Ultra-broadband sound absorption in a compact multi-chamber micro-perforated panel absorber with varying depths

Abstract

This study presents an enhanced multi-chamber micro-perforated panel absorber (MC-MPPA) with varying sub-chamber depths, offering ultra-broadband low-frequency sound absorption. Traditional micro-perforated panel absorbers are constrained by a limited bandwidth, necessitating impossibly small perforations for optimal low-frequency absorption. Our innovative design addresses these constraints with a lightweight, compact panel structure that uses varied chamber depths and unique porosities. Using the two-point impedance method from graph theory, an MC-MPPA was modeled and optimized. Notably, our MC-MPPA test pieces achieved impressive sound absorption coefficients experimentally of over 0.8 in the whole frequency ranges of [397–1000] and [698–1895] Hz. The absorber’s thickness is a mere 47 mm, equivalent to 1/18.2 and 1/10.5 of the sound wavelength at the minimum operational frequency, respectively.
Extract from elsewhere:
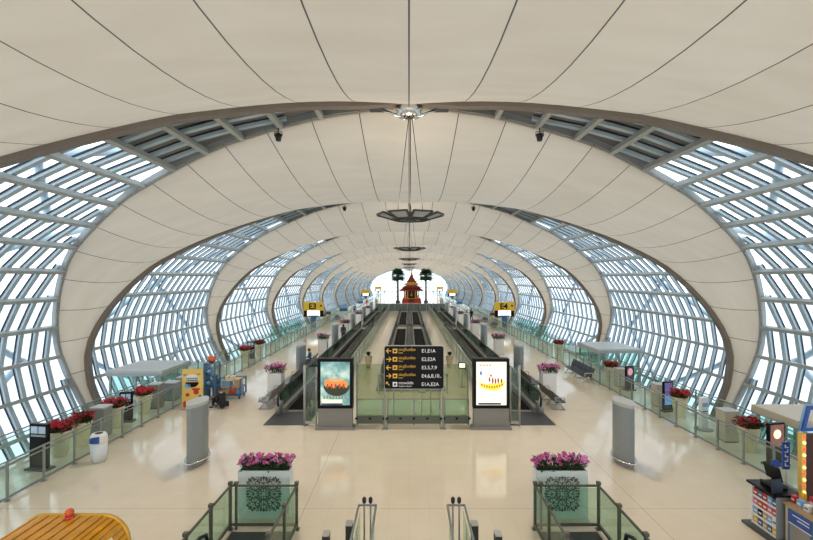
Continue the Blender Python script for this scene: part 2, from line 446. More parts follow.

Theoretically, with a maximum sub-chamber depth of just 20 mm, average absorption coefficient values of 0.6780 and 0.6483 were observed in [200–3000] and [200–4000] Hz ranges, respectively. Our optimization algorithm permits the definition of practical geometric parameters, promising substantial industrial benefits. The results have been validated theoretically, numerically, and experimentally.